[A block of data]
******************************

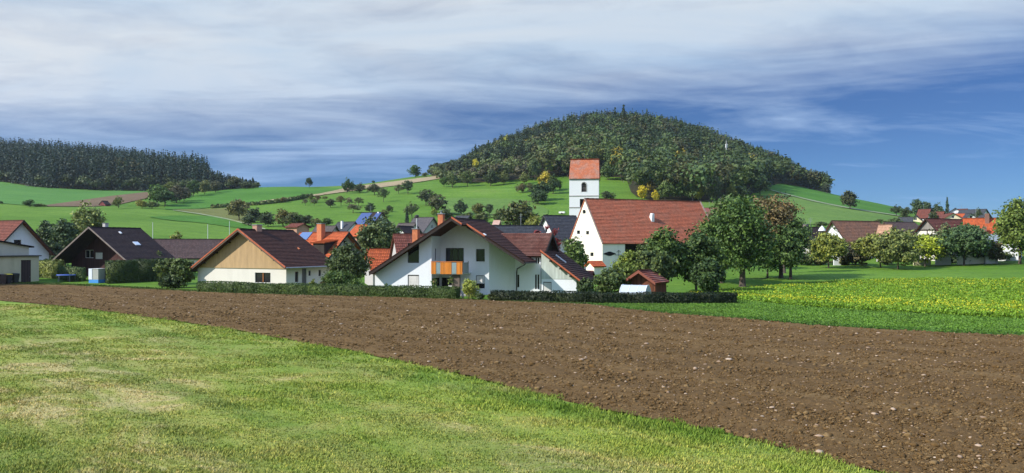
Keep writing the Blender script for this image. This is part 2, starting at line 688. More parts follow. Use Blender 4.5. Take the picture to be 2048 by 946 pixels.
M_glass, _nt, _b = newmat('window_glass')
_b.inputs['Base Color'].default_value = (0.012, 0.015, 0.018, 1)
_b.inputs['Roughness'].default_value = 0.08
_b.inputs['Specular IOR Level'].default_value = 0.6
M_white = plaster('white_plaster', (0.70, 0.72, 0.74), amount=0.22)
M_cream = plaster('cream_plaster', (0.64, 0.61, 0.55), amount=0.25)
M_barnwall = plaster('old_white_plaster', (0.80, 0.76, 0.65), (0.30, 0.27, 0.20), 0.45)
M_grey = plaster('grey_plaster', (0.42, 0.41, 0.40), amount=0.3)
M_yell = plaster('pale_yellow_plaster', (0.70, 0.64, 0.44), amount=0.2)
M_beige = plaster('beige_plaster', (0.50, 0.46, 0.30), (0.25, 0.22, 0.14), 0.5)
M_wfr = plain('white_frame', (0.75, 0.75, 0.74), 0.5, 0.05)
M_dfr = plain('dark_frame', (0.035, 0.03, 0.028), 0.5, 0.1)
M_wood = boards('orange_wood', (0.62, 0.22, 0.035), 7.0, 0.22)
M_fr_wood = plain('window_wood', (0.35, 0.13, 0.04), 0.6, 0.2)
M_shut = boards('roller_shutter', (0.60, 0.58, 0.55), 16.0, 0.06, 'Z')
M_metal = plain('zinc', (0.35, 0.37, 0.39), 0.4, 0.15, metal=0.7)
M_dark = plain('dark_wood', (0.030, 0.022, 0.018), 0.8, 0.3, streak=True)
M_brick = plain('orange_brick', (0.50, 0.17, 0.075), 0.85, 0.25, 5)
M_brickp = plain('pale_brick', (0.42, 0.24, 0.17), 0.85, 0.25, 5)
M_bark = plain('bark', (0.085, 0.068, 0.052), 0.95, 0.4, 3, bmp=0.6)
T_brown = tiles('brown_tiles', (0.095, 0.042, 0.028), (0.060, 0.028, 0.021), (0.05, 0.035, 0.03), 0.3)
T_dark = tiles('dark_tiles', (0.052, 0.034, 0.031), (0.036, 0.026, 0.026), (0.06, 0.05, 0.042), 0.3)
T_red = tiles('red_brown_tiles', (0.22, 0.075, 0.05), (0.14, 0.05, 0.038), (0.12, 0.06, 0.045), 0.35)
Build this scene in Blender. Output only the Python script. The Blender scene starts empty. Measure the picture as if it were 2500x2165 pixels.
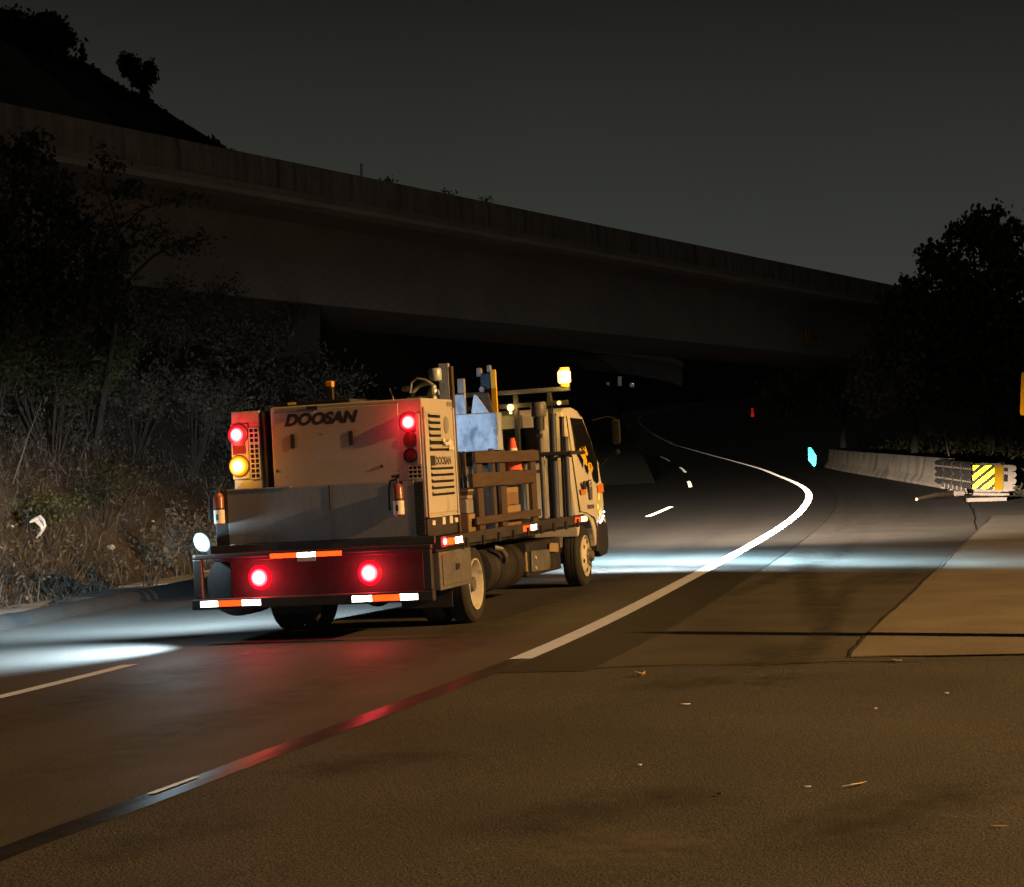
import bpy, bmesh, math, random
import numpy as np
from mathutils import Matrix, Vector

random.seed(7)
rng = np.random.default_rng(11)
scene = bpy.context.scene
col = scene.collection
R = math.radians

# ------------------------------------------------------------------ camera, sky, exposure
CAM_H = 1.85
cam_data = bpy.data.cameras.new('camera')
cam = bpy.data.objects.new('camera', cam_data)
col.objects.link(cam)
cam.location = (0, 0, CAM_H)
cam.rotation_euler = (R(90 - 0.143), 0, 0)
cam_data.lens = 72.0
cam_data.sensor_width = 36.0
cam_data.clip_end = 3000
scene.camera = cam
scene.view_settings.view_transform = 'Standard'
scene.view_settings.look = 'None'
scene.view_settings.exposure = 0.0
scene.view_settings.gamma = 1.0
scene.view_settings.use_curve_mapping = False
scene.cycles.use_denoising = True
scene.cycles.sample_clamp_indirect = 0.15
scene.cycles.max_bounces = 5
scene.cycles.caustics_reflective = False
scene.cycles.caustics_refractive = False

world = bpy.data.worlds.new('World')
scene.world = world
world.use_nodes = True
wn, wl = world.node_tree.nodes, world.node_tree.links
bg = wn['Background']
tc = wn.new('ShaderNodeTexCoord')
sep = wn.new('ShaderNodeSeparateXYZ')
wl.new(tc.outputs['Generated'], sep.inputs[0])
ramp = wn.new('ShaderNodeValToRGB')          # light-polluted night sky, paler towards the horizon
ramp.color_ramp.elements[0].position = 0.0
ramp.color_ramp.elements[0].color = (0.063, 0.063, 0.053, 1)
ramp.color_ramp.elements[1].position = 0.235
ramp.color_ramp.elements[1].color = (0.0088, 0.0094, 0.0076, 1)
e = ramp.color_ramp.elements.new(0.10)
e.color = (0.035, 0.037, 0.032, 1)
e = ramp.color_ramp.elements.new(1.0)
e.color = (0.006, 0.0065, 0.006, 1)
wl.new(sep.outputs['Z'], ramp.inputs[0])
skyn = wn.new('ShaderNodeTexNoise')             # thin uneven cloud over the whole sky
skyn.inputs['Scale'].default_value = 3.2
skyn.inputs['Detail'].default_value = 4
wl.new(tc.outputs['Generated'], skyn.inputs['Vector'])
skm = wn.new('ShaderNodeMapRange')
skm.inputs['To Min'].default_value = 0.78
skm.inputs['To Max'].default_value = 1.22
wl.new(skyn.outputs[0], skm.inputs[0])
skv = wn.new('ShaderNodeVectorMath')
skv.operation = 'SCALE'
wl.new(ramp.outputs[0], skv.inputs[0])
wl.new(skm.outputs[0], skv.inputs['Scale'])
wl.new(skv.outputs[0], bg.inputs[0])
bg.inputs[1].default_value = 1.0

SODIUM = (1.0, 0.53, 0.165)
COOL = (0.62, 0.88, 1.0)


def point_at(o, loc, target):
    o.location = loc
    d = Vector(target) - Vector(loc)
    o.rotation_euler = d.to_track_quat('-Z', 'Y').to_euler()


def spot(name, loc, target, power, color, angle, blend=0.3, radius=0.05, scale=None):
    l = bpy.data.lights.new(name, 'SPOT')
    l.energy = power
    l.color = color
    l.spot_size = R(angle)
    l.spot_blend = blend
    l.shadow_soft_size = radius
    o = bpy.data.objects.new(name, l)
    col.objects.link(o)
    point_at(o, loc, target)
    if scale:
        o.scale = scale
    return o


def bulb(name, loc, power, color, radius=0.04):
    l = bpy.data.lights.new(name, 'POINT')
    l.energy = power
    l.color = color
    l.shadow_soft_size = radius
    o = bpy.data.objects.new(name, l)
    col.objects.link(o)
    o.location = loc
    return o


# the sodium street lamp beside the shoulder (its post is built below)
LAMP = (21.2, 12.2, 10.5)
spot('street_lamp_light', LAMP, (20.7, 12.4, 0), 42000, SODIUM, 150, 0.12, 0.16)
# low beams of the vehicle the picture is taken from
for sx in (-0.55, 0.75):
    spot('car_low_beam', (sx, -0.9, 0.95), (sx + 0.6, 30, -0.35), 430, (1.0, 0.93, 0.84), 44, 0.5, 0.07, (1, 0.24, 1))

# ------------------------------------------------------------------ materials
MATS = {}


def new_mat(name):
    m = bpy.data.materials.new(name)
    m.use_nodes = True
    MATS[name] = m
    return m, m.node_tree.nodes, m.node_tree.links, m.node_tree.nodes['Principled BSDF']


def varied(n, l, colr, var, vscale, fvar, fscale, stretch=None, dirt=None):
    """colour modulated by a large and a fine noise in object space; returns colour socket, coord socket"""
    tcn = n.new('ShaderNodeTexCoord')
    co = tcn.outputs['Object']
    if stretch:
        mp = n.new('ShaderNodeMapping')
        mp.inputs['Scale'].default_value = stretch
        l.new(co, mp.inputs[0])
        co = mp.outputs[0]
    fac = None
    for sc, amp, det in ((vscale, var, 5), (fscale, fvar, 2)):
        if amp <= 0:
            continue
        t = n.new('ShaderNodeTexNoise')
        t.inputs['Scale'].default_value = sc
        t.inputs['Detail'].default_value = det
        l.new(co, t.inputs['Vector'])
        mr = n.new('ShaderNodeMapRange')
        mr.inputs['From Min'].default_value = 0.25
        mr.inputs['From Max'].default_value = 0.75
        mr.inputs['To Min'].default_value = 1 - amp
        mr.inputs['To Max'].default_value = 1 + amp
        l.new(t.outputs[0], mr.inputs[0])
        if fac is None:
            fac = mr.outputs[0]
        else:
            mm = n.new('ShaderNodeMath')
            mm.operation = 'MULTIPLY'
            l.new(fac, mm.inputs[0])
            l.new(mr.outputs[0], mm.inputs[1])
            fac = mm.outputs[0]
    vm = n.new('ShaderNodeVectorMath')
    vm.operation = 'SCALE'
    vm.inputs[0].default_value = colr
    if fac is not None:
        l.new(fac, vm.inputs['Scale'])
    else:
        vm.inputs['Scale'].default_value = 1
    out = vm.outputs[0]
    if dirt:
        dcol, dscale, lo, hi = dirt
        t = n.new('ShaderNodeTexNoise')
        t.inputs['Scale'].default_value = dscale
        t.inputs['Detail'].default_value = 7
        l.new(co, t.inputs['Vector'])
        mr = n.new('ShaderNodeMapRange')
        mr.inputs['From Min'].default_value = lo
        mr.inputs['From Max'].default_value = hi
        l.new(t.outputs[0], mr.inputs[0])
        mx = n.new('ShaderNodeMix')
        mx.data_type = 'RGBA'
        l.new(mr.outputs[0], mx.inputs[0])
        l.new(out, mx.inputs[6])
        mx.inputs[7].default_value = (*dcol, 1)
        out = mx.outputs[2]
    return out, co


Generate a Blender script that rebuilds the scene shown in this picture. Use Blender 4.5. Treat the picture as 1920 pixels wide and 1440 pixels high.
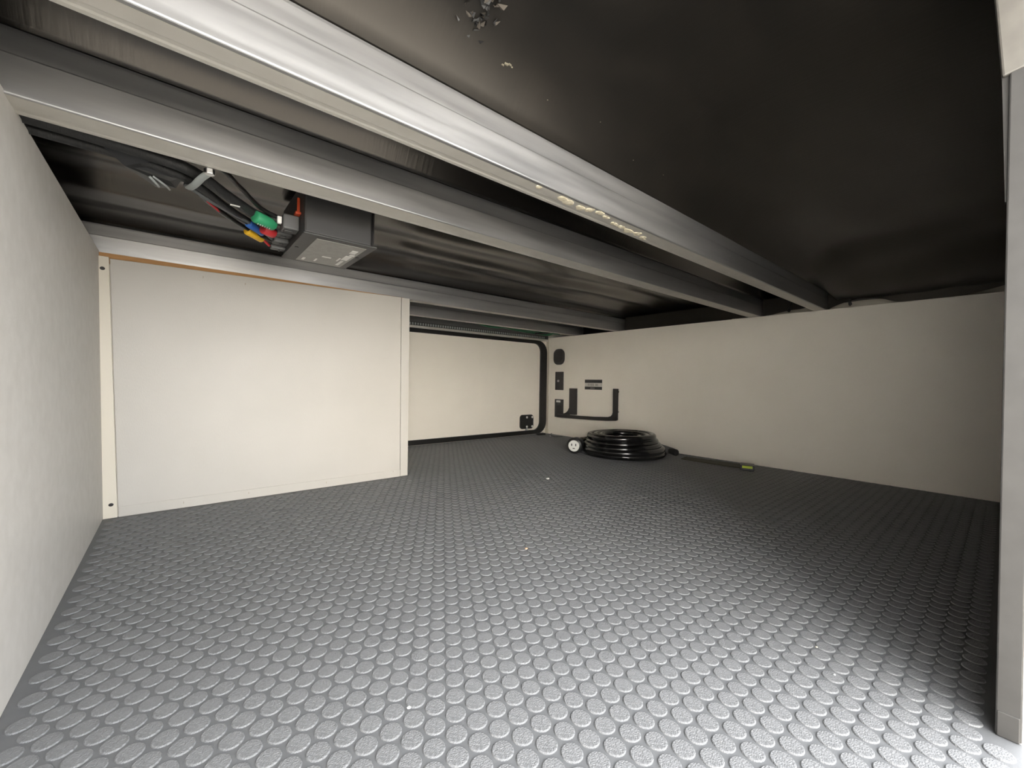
import bpy, bmesh, math, random
import numpy as np
from mathutils import Matrix, Vector, noise

# ------------------------------------------------------------------ reset
for o in list(bpy.data.objects): bpy.data.objects.remove(o)
scene = bpy.context.scene
C = scene.collection
random.seed(7)

# ------------------------------------------------------------------ camera
F_PX = 764.17
cam_d = bpy.data.cameras.new('camera')
cam_d.sensor_width = 36.0
cam_d.lens = 36.0 * F_PX / 1920.0
cam_d.clip_start = 0.002
cam = bpy.data.objects.new('camera', cam_d)
C.objects.link(cam)
RV = Vector((0.77108707, -0.6365592, 0.01473463))
UV_ = Vector((-0.00748042, 0.01408307, 0.99987285))
FV = Vector((0.63668577, 0.77109925, -0.00609754))
CAM = Vector((0, 0, 0.38))
cam.matrix_world = Matrix(((RV.x, UV_.x, -FV.x, CAM.x), (RV.y, UV_.y, -FV.y, CAM.y),
                           (RV.z, UV_.z, -FV.z, CAM.z), (0, 0, 0, 1)))
scene.camera = cam

# ------------------------------------------------------------------ daylight: sky and sun
world = bpy.data.worlds.new('sky'); scene.world = world
world.use_nodes = True
bg = world.node_tree.nodes['Background']
bg.inputs['Color'].default_value = (0.97, 0.985, 1.0, 1)
bg.inputs['Strength'].default_value = 12.0
# the sun stands behind the trailer: the hatch lies in its shade and faces an added white wall that bounces sunlight in
sun_d = bpy.data.lights.new('sun', 'SUN'); sun_d.energy = 90.0; sun_d.angle = math.radians(.6); sun_d.color = (1.0, .965, .91)
sun = bpy.data.objects.new('sun', sun_d); C.objects.link(sun)
sun.rotation_euler = Vector((-.38, -.66, -.65)).to_track_quat('-Z', 'Y').to_euler()
vs = scene.view_settings
vs.view_transform = 'Standard'; vs.look = 'None'; vs.gamma = 1.0; vs.use_curve_mapping = False
vs.exposure = -0.03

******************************

▶ _TASK GOAL_
Copy each line holding the word "script" from the listing above.

▶ _WRITTEN RESPONSE_
Keep writing the Blender script for this image. This is part 2, starting at line 688. More parts follow. Use Blender 4.5. Take the picture to be 2048 by 946 pixels.
Build this scene in Blender. Output only the Python script. The Blender scene starts empty. Measure the picture as if it were 2500x2165 pixels.
Generate a Blender script that rebuilds the scene shown in this picture. Use Blender 4.5. Treat the picture as 1920 pixels wide and 1440 pixels high.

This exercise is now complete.